LSM: Modus Baru Perdagangan Satwa Liar Marak

  • Fathiyah Wardah

Populasi satwa liar terancam kepunahan karena perdagangan gelap. (Foto: VOA)

Lembaga Advokasi Satwa mengatakan perdagangan satwa melalui Internet serta komunitas-komunitas yang mengklaim pencinta satwa marak.
Ketua Lembaga Advokasi Satwa Irma Hermawati di Jakarta, Rabu (18/7) mengatakan perdagangan satwa melalui Internet yang marak menyebabkan para pelaku sulit ditangkap tangan karena biasanya mereka menggunakan kurir atau menggungkan jasa pengiriman dalam menjalankan bisnisnya.

Bahkan saat ini, menurut Irma, ada modus baru dalam penjualan satwa liar yakni melalui komunitas-komunitas yang menamakan diri sebagai pencinta satwa. Komunitas-komunitas ini diduga melakukan perdagangan satwa liar yang harusnya dilindungi.

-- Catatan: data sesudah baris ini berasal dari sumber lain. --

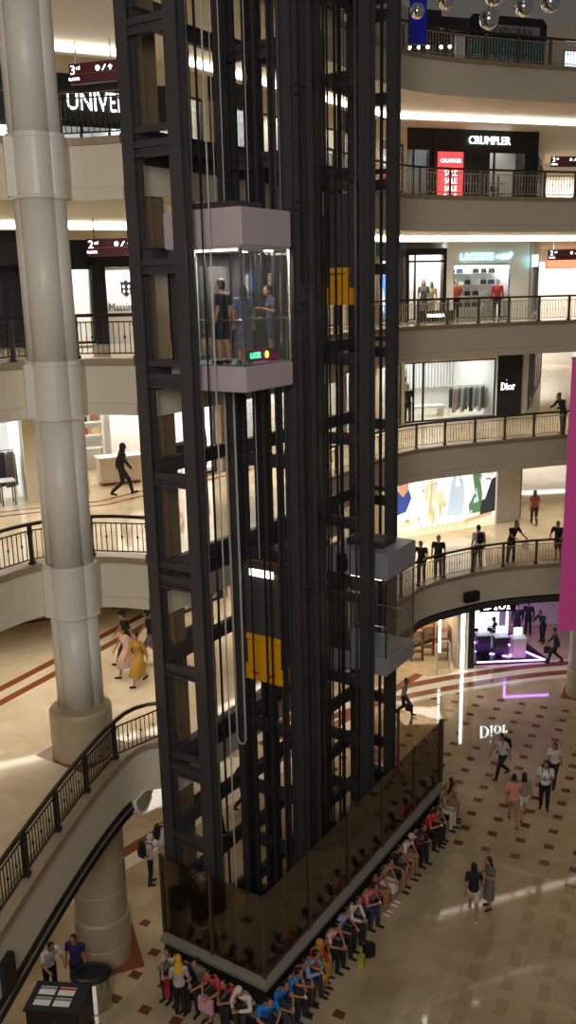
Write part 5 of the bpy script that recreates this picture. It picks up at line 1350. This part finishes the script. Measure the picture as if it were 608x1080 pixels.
with GROUND():
    # ---- standing and walking on the ground floor
    p = person('standing woman in a yellow headscarf and grey white top, left end of the curb', -2.80, 17.9, 0, 95, 'phone', 1.58, top=(182, 176, 168), low=(24, 24, 28), hair='scarf', scarf=(224, 168, 36), fem=True, sleeve='long')
    t = held('handbag', 'red bag hanging at the side of the woman in the yellow headscarf', 'bag', p, (-.02, .30, .98), lambda o: (MB().b2(-.14, .14, -.06, .06, -.3, 0).build('body', cmat((176, 30, 34)), o, bevel=.02), MB().path([(-.1, 0, 0), (0, -.06, .38), (.1, 0, 0)], .008).build('strap', cmat((176, 30, 34)), o)), 'carried bags')
    p = person('walking man in a white shirt with a black backpack, striding left across the floor', 7.24, 28.14, 0, 205, 'walk', 1.70, top=(206, 206, 208), low=(22, 22, 26)); backpack(p, 'black backpack of the man striding left')
    person('man in a salmon pink shirt and beige shorts walking beside a girl', 6.9, 25.3, 0, 80, 'walk', 1.72, top=(222, 142, 130), low=(160, 140, 112), lower='shorts')
    person('girl with long dark hair in white shorts walking beside the man in salmon pink', 7.3, 25.6, 0, 80, 'walk', 1.60, top=(150, 128, 118), low=(232, 226, 216), lower='shorts', hair='long', fem=True, var=-1)
    p = person('man in a white shirt and black trousers standing with a phone at the right', 8.13, 26.16, 0, 250, 'phone', 1.74, top=(214, 212, 208), low=(20, 20, 24)); backpack(p, 'dark backpack of the man with the phone at the right'); phone(p, 'phone of the standing man in white at the right')
    p = person('woman with long black hair in a white top walking at the right', 8.85, 27.58, 0, 240, 'walk', 1.62, top=(214, 208, 202), low=(26, 26, 30), hair='long', fem=True)
    person('woman with long black hair, black top and white shorts, walking in the foreground', 4.76, 21.02, 0, 78, 'walk', 1.62, top=(18, 18, 22), low=(216, 206, 190), lower='shorts', hair='long', fem=True, shoes=(220, 214, 206))
    person('woman in a grey dress with short black hair beside the one in white shorts', 5.28, 21.4, 0, 195, 'phone', 1.60, top=(112, 104, 96), lower='dress', hair='bob', fem=True)
    p = person('man in grey with a shoulder bag walking behind the shaft, far on the ground floor', 4.45, 33.0, 0, -30, 'walk', 1.62, top=(150, 148, 150), low=(34, 34, 40)); bag(p, 'dark bag of the man in grey behind the shaft', (40, 36, 36))
    p = person('person in dark blue walking past the violet platform with a bag', 11.9, 37.75, 0, 170, 'walk', 1.68, top=(28, 28, 48), low=(30, 26, 32), sleeve='long'); bag(p, 'dark bag of the person passing the violet platform', (34, 30, 34))
    person('person in black at the back of the violet platform, left one', 10.95, 40.9, 0, 260, 'stand', 1.7, top=(20, 20, 22), low=(18, 18, 20), sleeve='long')
    person('person in black at the back of the violet platform, right one', 11.6, 41.3, 0, 250, 'stand', 1.7, top=(24, 22, 24), low=(20, 20, 22), sleeve='long')
    p = person('person in black holding a tray beside the violet platform', 12.0, 40.2, 0, 215, 'rail', 1.68, top=(26, 22, 24), low=(20, 20, 22), sleeve='long')
    person('person in dark clothes seated at the black counter on the violet platform', 9.5, 39.3, .07, 180, 'phone', 1.62, top=(28, 26, 34), low=(24, 24, 28))
    person('man in a white shirt and black trousers behind the black counter, lower left', -6.05, 18.62, 0, -50, 'rail', 1.60, top=(226, 220, 214), low=(22, 22, 26))
    person('person in a dark purple shirt behind the black counter, lower left', -5.42, 18.72, 0, -95, 'stand', 1.60, top=(44, 34, 92), low=(22, 20, 28))
    p = person('person in a pale headscarf and black trousers with a backpack, left of the shaft', -4.2, 22.75, 0, 20, 'phone', 1.60, top=(190, 160, 156), low=(20, 20, 24), hair='scarf', scarf=(196, 186, 182), fem=True, sleeve='long'); backpack(p, 'black backpack of the person in the pale headscarf')
    p = person('man in a white shirt with a black vest bag reaching out, left of the shaft', -3.95, 23.5, 0, 5, 'rail', 1.66, top=(200, 196, 194), low=(170, 166, 158), lower='shorts'); backpack(p, 'black backpack of the man reaching out left of the shaft')
    person('person in pale clothes seen between the left posts of the shaft, ground floor', -2.55, 25.3, 0, -40, 'walk', 1.66, top=(176, 176, 182), low=(40, 44, 56))
    person('person in dark clothes seen between the shaft posts, ground floor', -1.75, 26.6, 0, 30, 'walk', 1.66, top=(46, 42, 46), low=(50, 44, 42))
PSC[0] = 1.07
# ---- first floor left
person('man in black with a dark hat on the first floor, left of the shaft', -5.25, 27.1, 5, 200, 'walk', 1.70, top=(26, 24, 28), low=(40, 38, 42), hair='cap', cap_col=(24, 22, 24))
person('woman in a pale pink dress on the first floor, left of the shaft', -5.1, 26.15, 5, 215, 'walk', 1.55, top=(212, 178, 166), lower='dress', hair='bob', fem=True)
person('woman in a mustard yellow dress striding on the first floor, left of the shaft', -4.62, 25.5, 5, 230, 'walk', 1.60, top=(168, 128, 40), lower='dress', hair='bun', fem=True, sleeve='long')
person('person in a black shirt and grey shorts close to the left posts, first floor', -4.5, 27.2, 5, 190, 'walk', 1.68, top=(24, 24, 28), low=(110, 108, 108), lower='shorts')
person('tiny far person in dark clothes at the back of the first floor, left', -6.9, 32.4, 5, 120, 'walk', 1.66, top=(40, 38, 42), low=(30, 30, 34))
person('woman in grey seen through the shaft on the first floor', -4.0, 29.7, 5, 250, 'phone', 1.62, top=(120, 110, 104), low=(60, 56, 60), hair='long', fem=True)
# ---- second floor left, right
person('woman in a long black robe and headscarf walking on the second floor', -5.56, 29.6, 10, 15, 'walk', 1.66, top=(16, 15, 18), low=(16, 15, 18), hair='scarf', scarf=(16, 15, 18), fem=True, sleeve='long')
person('man in black leaning at the railing at the right edge, second floor', 12.45, 40.2, 10, 200, 'rail', 1.78, top=(20, 20, 24), low=(22, 22, 26), sleeve='long')
person('person in black seen behind the left posts on the second floor', -3.9, 30.2, 10, 260, 'stand', 1.66, top=(26, 26, 30), low=(24, 24, 28))
# ---- first-floor railing at the right
E5 = 'people at the far railing'
person('man in black leaning on the far railing, farthest left of the row', 5.35, 34.75, 5, 250, 'rail', 1.66, top=(18, 18, 20), low=(20, 20, 24), group=E5)
person('man in black standing at the far railing, second in the row beside the lift cab', 6.1, 35.25, 5, 255, 'stand', 1.68, top=(20, 20, 24), low=(22, 22, 26), group=E5)
p = person('man in a white shirt with a black backpack at the far railing', 7.95, 36.3, 5, 100, 'stand', 1.78, top=(212, 208, 200), low=(40, 38, 42), group=E5); backpack(p, 'black backpack of the man in white at the far railing')
p = person('man in a black shirt bending over the far railing with a white bag', 9.5, 36.95, 5, -60, 'rail', 1.82, top=(20, 20, 24), low=(32, 30, 34), group=E5); bag(p, 'white shopping bag of the man bending over the far railing', (226, 222, 214), 'L', .3, .36)
person('person in dark clothes at the far railing, beside the magenta banner', 11.6, 37.2, 5, 240, 'rail', 1.70, top=(36, 32, 36), low=(60, 44, 42), lower='shorts', group=E5)
person('person in a red top at the corridor entrance behind the far railing', 12.2, 43.2, 5, 80, 'walk', 1.64, top=(120, 40, 34), low=(30, 28, 30), hair='long', fem=True)
# ---- riders of the upper cab
def rider(label, a, b, head, **kw):
    x, y = PT(a, b); return person(label, x, y, 15.015, head, kw.pop('pose', 'stand'), **kw)
rider('man in a black T-shirt and shorts riding in the upper lift cab', 1.22, 1.45, 150, top=(16, 16, 20), low=(26, 32, 48), lower='shorts', h=1.72)
rider('woman in a patterned blue grey dress riding in the upper lift cab, at the corner', 1.38, .98, 100, top=(90, 100, 130), lower='dress', hair='bob', fem=True, h=1.60)
rider('rider in blue with arms folded at the right glass of the upper lift cab', 2.42, .95, 200, pose='phone', top=(44, 54, 76), low=(60, 66, 84), lower='shorts', h=1.58)
# ---- shop-window mannequins
person('mannequin in a black suit behind the boutique glass', 6.1, 44.98, 10.0, 262, 'stand', 1.78, top=(18, 18, 22), low=(16, 16, 20), sleeve='long', skin='skin_pale', name='mannequin', cat='mannequin')
person('tall mannequin with a dark shawl in the fashion window', *RT.pt(1.15, .5), 15.0, 262, 'stand', 1.8, top=(120, 118, 124), lower='dress', hair='long', fem=True, skin='skin_pale', name='mannequin', cat='mannequin')
person('mannequin in a cream dress in the fashion window', *RT.pt(1.6, .55), 15.0, 250, 'stand', 1.7, top=(206, 186, 150), lower='dress', hair='bob', fem=True, skin='skin_pale', name='mannequin', cat='mannequin')
person('mannequin in a red jacket at the right end of the bag shop', *RT.pt(5.25, .45), 15.0, 262, 'stand', 1.76, top=(196, 40, 36), low=(24, 24, 30), sleeve='long', skin='skin_pale', name='mannequin', cat='mannequin')
person('mannequin in a red top at the left end of the bag shop', *RT.pt(2.9, .45), 15.0, 262, 'stand', 1.76, top=(214, 80, 64), low=(24, 24, 30), skin='skin_pale', name='mannequin', cat='mannequin')

# fuse every figure piece into one continuous skin
for o, vx in PEND:
    m = o.modifiers.new('fuse', 'REMESH'); m.mode = 'VOXEL'; m.voxel_size = vx; m.use_smooth_shade = True
    s = o.modifiers.new('soft', 'SMOOTH'); s.iterations = 3; s.factor = .5
dg = bpy.context.evaluated_depsgraph_get()
for o, vx in PEND:
    me = bpy.data.meshes.new_from_object(o.evaluated_get(dg)); mats = list(o.data.materials)
    o.modifiers.clear(); old = o.data; o.data = me; bpy.data.meshes.remove(old)
    if not me.materials:
        for mm in mats: me.materials.append(mm)

# letter outlines become plain meshes
for o in TXT:
    me = bpy.data.meshes.new_from_object(o.evaluated_get(dg)); n = bpy.data.objects.new('tmp', me); COL.objects.link(n)
    n.parent = o.parent; n.location = o.location; n.rotation_euler = o.rotation_euler; n.scale = o.scale
    cu = o.data; bpy.data.objects.remove(o); bpy.data.curves.remove(cu); n.name = 'lettering'
EDL = {1: 50, 2: 130, 3: 120, 4: 120, 5: 80}
EAT = 40; EAT2 = 1700; EWORLD = .05; EXPO = .82
# ================================================================== LIGHT
def smo(pts): return pts
# cove light strips near the shop fronts
def cove(pts, z, label, m='lamp_warm'):
    t = thing('cove_light', label, 'ceiling light', (pts[0][0], pts[0][1], z), 0, 'ceiling cove lights')
    loc = [(x - pts[0][0], y - pts[0][1]) for x, y in pts]
    MB().sweep(loc, [(.0, -.22), (.0, -.02), (.03, -.02), (.03, -.22)]).build('diffuser', m, t)
    MB().sweep(loc, [(.03, -.26), (.03, .0), (.30, .0), (.30, -.26)]).build('housing', 'cream_soffit', t)
for n in (2, 3, 4, 5):
    z = LV[n] - 1.22
    w = ORD[n]
    cove([LF.pt(s, -1.1) for s in (-6, 0, 4.6)], z, 'long glowing cove light strip under the %s level ceiling, left wing' % w)
    cove([BK.pt(s, -1.2) for s in (.5, 8, 13.4)], z, 'long glowing cove light strip under the %s level ceiling, behind the shaft' % w)
    cove([RT.pt(s, -3.2) for s in (-3.5, 2, 6.5, 10)], z, 'long glowing cove light strip under the %s level ceiling, right wing' % w)
# recessed downlights along the ring, with the light they give
PROTO = None
def downlight(x, y, z, on, e=40, label='', group=''):
    global PROTO
    if PROTO is None:
        PROTO = thing('downlight', label, 'ceiling light', (x, y, z), 0, group)
        MB().lathe([(.07, 0), (.115, 0), (.115, .02), (.07, .02)], n=20).build('rim', 'white', PROTO); MB().lathe([(.005, .004), (.07, .004), (.07, .012), (.005, .012)], n=20).build('lens', 'lamp_dot', PROTO)
        o = PROTO
    else:
        o = copy_tree(PROTO); o.location = (x, y, z); o['label'] = label; o['group'] = group
    if on:
        ld = bpy.data.lights.new('downlight_beam', 'SPOT'); ld.energy = e; ld.spot_size = math.radians(100); ld.spot_blend = .8; ld.shadow_soft_size = .09; ld.color = (1, .92, .80)
        l = bpy.data.objects.new('downlight_beam', ld); COL.objects.link(l); l.location = (x, y, z - .03)
for n, z in LV.items():
    zc = z - 1.225 - .02
    l, r = edges(n)
    lab = 'small round glowing downlight recessed in the soffit under the %s level' % ORD[n]; g = 'downlights under the %s level' % ORD[n]
    pts = [p for p in walk(offset(l, 2.2), 2.6) if p[1] > 13] + [BK.pt(s, -2.6) for s in (1, 4.5, 8, 11.5, 15)] + [p for p in walk(offset(r, 2.2), 3.) if p[0] < 16] + [LF.pt(s, -2.4) for s in (-2, 1, 4)] + [p for p in walk(offset(r, 5.), 3.4) if p[0] < 17]
    for i, (x, y) in enumerate(pts): downlight(x, y, zc, True, EDL.get(n, 60), lab, g)
for x, y in ((13.5, 52), (15.5, 58), (17.5, 64)):
    for n in (2, 3):
        downlight(x, y, LV[n] - 1.245, True, 160, 'small round glowing downlight in the corridor ceiling under the %s level' % ORD[n], 'corridor downlights')
# unseen atrium fills: one overhead, one added behind the camera
def aud(loc, e, col, size, tgt):
    ld = bpy.data.lights.new('atrium_fill', 'AREA'); ld.shape = 'DISK'; ld.size = size; ld.energy = e; ld.color = col
    o = bpy.data.objects.new('atrium_fill', ld); COL.objects.link(o); o.location = loc
    d = Vector(tgt) - Vector(loc); o.rotation_euler = d.to_track_quat('-Z', 'Y').to_euler()
aud((3, 16, 36), EAT, (1, .90, .78), 6, (3, 26, 0))
aud((-2, -6, 21), EAT2, (1, .95, .90), 8, (1, 30, 17))  # added fill from the camera side, brightens the steel and left column
W = bpy.data.worlds.new('mall'); SC.world = W; W.use_nodes = True
W.node_tree.nodes['Background'].inputs[0].default_value = (1, .92, .82, 1); W.node_tree.nodes['Background'].inputs[1].default_value = EWORLD
SC.view_settings.view_transform = 'Standard'; SC.view_settings.look = 'None'; SC.view_settings.gamma = 1; SC.view_settings.use_curve_mapping = False
SC.view_settings.exposure = EXPO
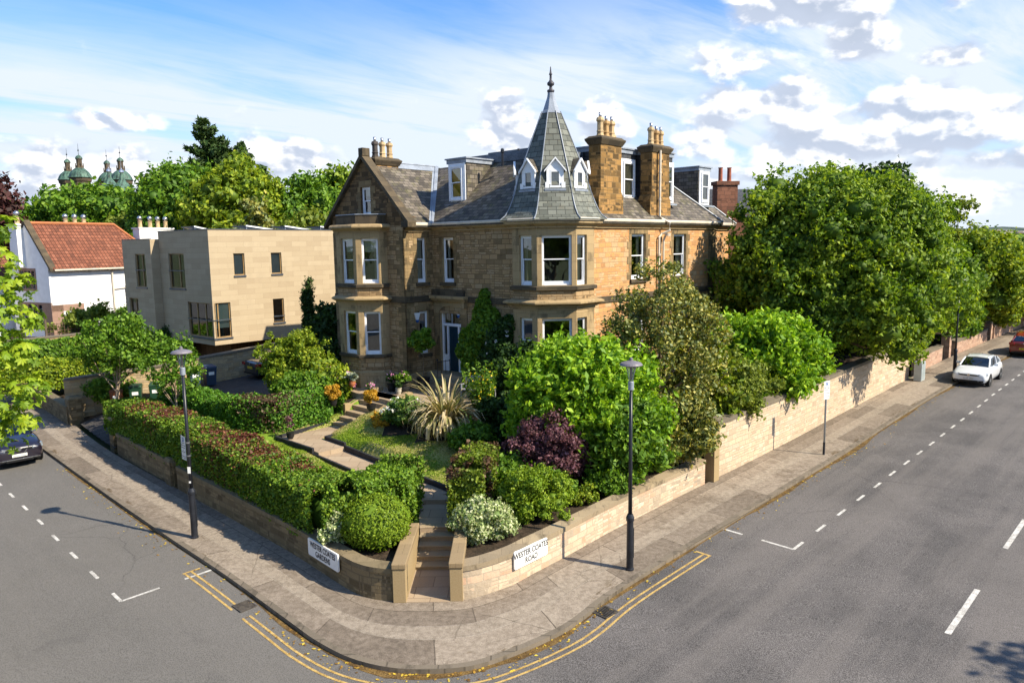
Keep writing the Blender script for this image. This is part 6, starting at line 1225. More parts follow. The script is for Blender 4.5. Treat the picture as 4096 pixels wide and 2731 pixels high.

Menurut Irma, terus meningkatnya perdagangan satwa liar dikarenakan selama ini para pelaku perdagangan satwa liar hanya dikenakan hukuman penjara dan denda yang tidak maksimal dan ini menyebabkan tidak adanya efek jera.

Padahal berdasarkan Undang-undang tentang Konservasi Sumber Daya Alam Hayati dan Ekosistem menyatakan penjualan bagian-bagian tubuh dari satwa dilindungi secara ilegal bisa dikenakan penjara paling lama lima tahun dan denda Rp 50 juta hingga 100 juta.

“Pidana yang dijatuhkan untuk perdagangan satwa itu sangat kecil sekali, rata-rata hanya Rp 2 juta-Rp 3 juta, dan ancaman hukumannya hanya paling setahun atau setahun setengah. Itu artinya penegakan hukumnya belum bisa memberikan efek jera kepada para pelaku. Yang menarik tren terbaru selain perdagangan daring, itu adalah munculnya komunitas-komunitas yang menamakan pencita satwa yang kami duga didalamnya ada perdagangan-perdagangan jenis satwa yang dilindungi,” ujar Irma.

Ia menambahkan perdagangan satwa liar menjadi ancaman serius bagi kelestarian satwa liar Indonesia. Untuk itu dia meminta sejumlah kementerian seperti Kementerian Kehutanan dan Kementerian Komunikasi dan Informatika serius menangani masalah perdagangan satwa liar itu.

Juru Bicara Kementerian Komunikasi dan Informatika Gatot Dewa Broto mengungkapkan meskipun saat ini banyak perdagangan satwa liar melalui Internet tetapi pihaknya kata Gatot belum bisa melakukan pemblokiran karena dalam Undang-undang Informasi dan Transaksi Elektronik (ITE) tidak ada pasal yang melarang soal itu.

“Sebenarnya ada option lain, tahun depan UU ITE itu akan direvisi. Seandainya ada keprihatinan dari sejumlah masyarakat, LSM, lembaga advokasi dan berbagai pihak, mumpung akan ada revisi sampaikan kepada DPRsupaya masalah ini bisa juga dituangkan di dalam revisi UU ITE sendiri,” kata Gatot.

Baru-baru ini pihak kepolisian berhasil menangkap pelaku perdagangan satwa liar di kawasan, Cimanggis, Depok, Jawa Barat.

“Ada 14 harimau kemudian satu singa, tapir, kepala harimau, empat kepala rusa, semua bentuk awetan,” ungkap anggota Unit I Tindak Pidana Tertentu Bareskrim Mabes Polri AKBP Sugeng Irianto.

Sugeng menambahkan pihaknya akan terus meningkatkan penjagaan di pos-pos di pelabuhan dan bandara terkait mencegah adanya perdagangan satwa ini.

Berdasarkan data dari Wildlife Conservation Society Indonesia Program menyatakan satwa liar yang banyak diperjualbelikan secara ilegal dalam keadaan hidup diantaranya kura-kura, kukang Jawa dan Sumatera, berbagai jenis burung dan ular piton.

Berbeda dengan satwa hidup yang diburu untuk dipelihara, bagian-bagian dari satwa mati yang banyak diburu untuk berbagai keperluan hiasan diantaranya awetan kering harimau sumatera, awetan kering beruang, trenggiling beku untuk ekspor, tanduk dan kepala rusa, gading dan gigi gajah dan awetan kering cendrawasih.

Berdasarkan data International Union for Conservation Nature pada 2003 menyatakan satwa liar Indonesia yang terancam punah adalah 147 jenis mamalia, 114 jenis burung, 28 jenis reptil, 91 jenis ikan dan 28 jenis hewan tanpa tulang belakang (invertebrate).